Over the past 30 years maths exams have drifted from insisting upon rigour to being obsessed with relevance. In other words the curriculum has become broader, but shallower. From being required to know arithmetic, algebra and geometry in depth, candidates are now asked to show familiarity with, for instance, handling data and applying mathematics. Abstract and conceptual questions, testing the logical thinking of the candidate, have been replaced with ones in which the problems are embedded in artificial contexts. The students are led through the problems, often with the required formulae provided.
As standards decline so does Britain's ability to produce elite mathematicians and scientists. This country has in the past nurtured a remarkable number of Nobel prizewinners and Fields medallists. The future looks less promising.
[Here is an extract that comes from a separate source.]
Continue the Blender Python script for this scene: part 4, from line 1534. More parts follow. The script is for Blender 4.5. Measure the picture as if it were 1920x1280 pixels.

Why should anyone worry about this? There are two reasons. The first is global competitiveness. The Government's estimate is that 15 million adults struggle with basic mathematics. A CBI survey suggests that 50 per cent of employers are dissatisfied with the basic numeracy of school-leavers. Businesses are finding it difficult to recruit appropriately qualified graduates. The ability of this country to succeed as a service economy is threatened by the decline in maths. That holders of an A level in maths earn, on average, 10 per cent more, or £136,000 over a lifetime (see page 9) demonstrates the difference that competence in maths makes to earning power and gives an idea of how much is at stake.
The second problem is one that should concern even those who care little for commerce. Mathematics can be a powerful engine for social mobility. Answers cannot be fudged. Raw intelligence wins out over the gift of the gab, however acquired. Robbing state school pupils of the chance to succeed in maths robs them of an important opportunity to succeed in life.
For this reason the growing inequality between pupils in state and private schools is tragic. Private schools are free to set more challenging exams and can attract to their teaching staffs the dwindling number of maths graduates who can resist the lure of City salaries.
The Government has established OfQual to examine the examiners. There is a tendency, however, both in Whitehall and in Westminster to dismiss talk of slipping standards as just more carping from the “Britain's going to the dogs” brigade. In the case of numeracy this is wrong. There are the numbers to prove it.